Secondly, and as it turned out, more successfully from the point of view of the Piedmontese, Cromwell entered into much closer relations with Catholic France on the subject. And in fact it was due to the efforts of Cardinal Mazarin that the Duke of Savoy was eventually persuaded that some more lenient treatment of his Protestant subjects might be politic. The “pacification” of Pignerol of October 1655, to which Savoy agreed, although the result of no grand Protestant drive, did at least ameliorate the lot of the Waldensians. Even more to the point of Cromwell’s own policies, it hastened on the tentative processes by which England and France had already been drawing into an alliance with each other. One obvious difficulty was the close family relationship of the Stuarts to the French King.

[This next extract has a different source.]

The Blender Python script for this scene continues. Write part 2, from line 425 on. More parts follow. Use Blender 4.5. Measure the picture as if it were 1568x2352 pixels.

Yet it was this very problem that, if overcome, could make an Anglo-French alliance of such enormous potential advantage to the Protectoral regime.
It was a point much appreciated at the time. Even before the initiation of the Western Design, when the question of attacking either France or Spain was debated in the Army Council, it was felt that Spain should be preferred as a target, because France might so easily retaliate by launching the Stuart King back at England. Now collaboration over the Piedmontese had made the Huguenot problem seem newly soluble to both sides. Previously Cromwell had not wished to engage himself formally against helping on their cause, but in the Anglo-French commercial treaty of October 1655, a formula was found by which each side agreed not to help those rebels “now declared” in the other’s country. This of course in turn precluded the French from giving further assistance to the Stuarts, and some secret clauses of the treaty provided for Charles n and some other prominent Royalists to be expelled from France. In return for this certain Condean insurgents in England would also be compelled to leave.